In Kulda's experience, many of the big institutions don't.
"I think for the larger lenders who are going through this, the chances of them buying an insurance policy is pretty small," he said. "They probably did something to assume the risks on their own. And if that's the case, there could be many properties in north Minneapolis that are not insured if they were lender-owned and vacant at the time."
But some real estate experts dispute that.
Rick Sharga, a senior vice president for the foreclosure research firm RealtyTrac, believes many lenders have liability or hazard insurance on the foreclosed homes. But he and Kulda both agree that figuring out the insurance question will require case by case assessments.
Even if a lender has insured a foreclosed property, that doesn't necessarily mean it will want to pay for tornado-related repairs, Sharga said.
"The real question becomes the costs of building the property versus what it would be insured for," he said. "It really comes down to an economic decision. The more it's going to cost the lender out of pocket, the less likely they are going to invest money in hopes of recouping something."

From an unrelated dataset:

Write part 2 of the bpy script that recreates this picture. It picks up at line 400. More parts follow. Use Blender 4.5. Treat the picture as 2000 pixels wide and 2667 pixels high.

Under those circumstances, some lenders may walk away from the properties, potentially leaving the city to deal with them.
Minneapolis officials have held out hope that repairing or tearing down some of the tornado-ravaged foreclosed and vacant properties could help the city to eliminate some of the eyesores.
But if lenders saddle the city with the bill to raze those structures, the improvements could come at a big cost -- and result in a heap of litigation.
Sharga said there are still unsettled lawsuits going back and forth between insurance companies, lenders, and municipalities in Louisiana, nearly six years after Hurricane Katrina decimated homes there.